An alternative approach, where the listing agent also represents a competing buyer, is to have the listing firm’s principal broker become the listing agent, and then permit each buyers’ agent to submit their offer separately. This approach has the advantage of creating a firewall insulating both buyers (and their agents) to the terms of the other’s offer – and therefore reducing the chance of any claims of impropriety. The playing field becomes level and each offer is then considered solely on its own merits.

Escalator Clauses. Occasionally, in an effort to assure success in multi-offer situations, buyers have been encouraged by their agents to insert an “escalator clause” into the sale agreement or addendum, providing, for example, that the purchase price will be $X higher than the highest competing offer, not to exceed $Y.
Escalator clauses are a more recent phenomenon to the Northwest than other regions of the country, especially the East Coast. For that reason, agents are encouraged to consult with their principal broker if they do not feel comfortable with the effect or meaning of such a clause.

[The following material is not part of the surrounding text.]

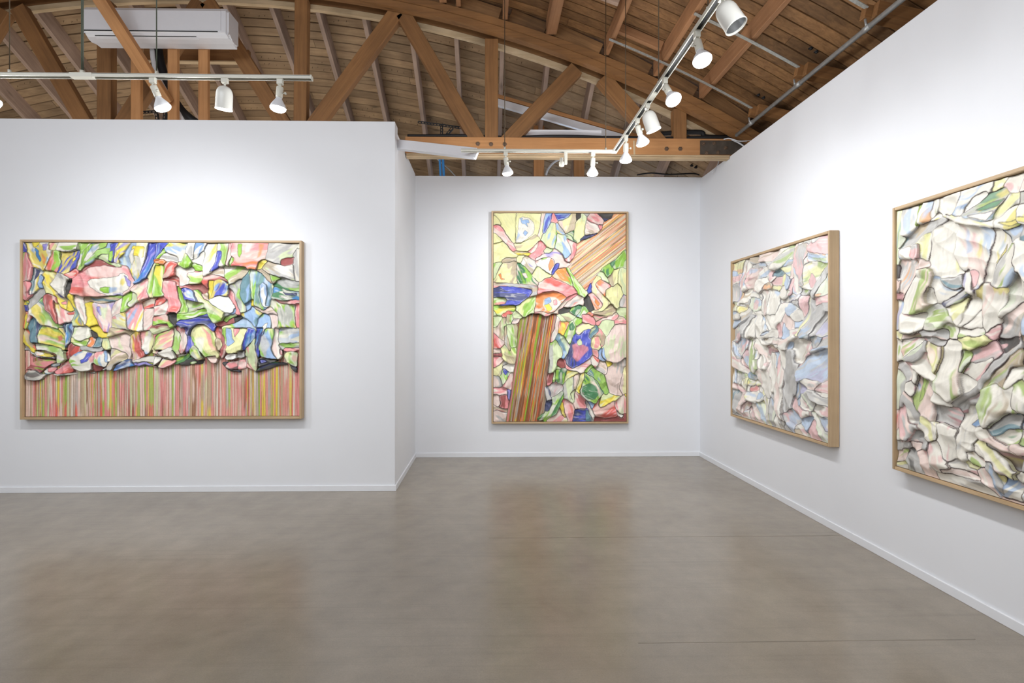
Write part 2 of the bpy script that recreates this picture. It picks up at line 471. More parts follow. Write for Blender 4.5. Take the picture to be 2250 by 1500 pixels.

However, escalator clauses can be fraught with danger to those agents who use them without a complete understanding of their meaning or an inability to fully explain them to their clients. Here are some tips in drafting and explaining escalator clauses:

  • Always discuss with the buyer the importance of placing a cap on the clause, in order to reduce the risk of obligating the buyer to a price that is unrealistically high. For example, saying that the buyer will pay $1,000 above the highest competing offer, places the buyer at risk that another buyer’s outrageously high offer (plus $1,000) would become binding on the agent’s buyer. Putting a “not to exceed” provision in the escalator clause is necessary to avoid this risk.

  • Make sure that the buyer understands the impact of using an escalator clause. If the buyer later tries to avoid their obligation under the Sale Agreement, or is otherwise dissatisfied with the outcome, licensees are at risk that a complaint will be lodged against them. Oregon case law requires that agents make an adequate explanation of the transaction, commensurate with the level of understanding of the client.5

  • Agents representing sellers should make sure they understand the escalator clause being submitted to their clients. If there is any doubt, or the offer is ambiguous or poorly drafted, agents should consult their principal broker with regards to how to proceed. In all cases, agents should discourage their sellers from accepting offers that are ambiguous or capable of more than one interpretation.

Conclusion. Is the use of an escalator clause in a competitive offer situation wise? Like any other contractual provision, they may have a limited use if properly drafted and understood by all parties, including the agents. However, they are fraught with risk if not fully understood. For example, the use of an escalator clause can backfire if it results only in encouraging the seller to “fish” for other buyers, in order to up the bidding. And since there is no firm purchase price identified in the Sale Agreement containing an escalator clause (i.e. the price is $X dollars plus another buyer’s highest competing offer), the risk of buyer or seller confusion about the actual sale price could lead to claims against the agent.
For the same reason that office policies should be developed for presenting multiple offers, escalator clauses should similarly be addressed in written policy at the company level. And principal brokers must be especially vigilant when reviewing documents including such clauses.


FOOTNOTES

1 ORS 696.301(29).
2 This is not to say that principal brokers are “immune” simply by having written office policies. Not only must such policies exist, they must be implemented and followed. In other words, office policies do not eliminate the principal broker’s duty to review the written transactional documents and step in when they see poorly drafted or ambiguous agreements.
3 ORS 696.815(2)(c)(A),(B) & (C) Moreover, seller expectations can be unrealistically raised if the disclosed limited agent discusses with the seller what the buyer “intends” to offer – only to have the buyer change his or her mind. If the seller rejects or fails to accept another offer in reliance upon an agent’s representations of a better offer to be submitted that never materializes, the disclosed limited agent may find themselves on the receiving end of a civil or regulatory claim.
4 Conversely, even buyers who tie up the property with the highest bid can complain that their disclosed limited agent encouraged them to bid more than was actually necessary.
5 Prall v. Gooden, 226 Or 554 (1961).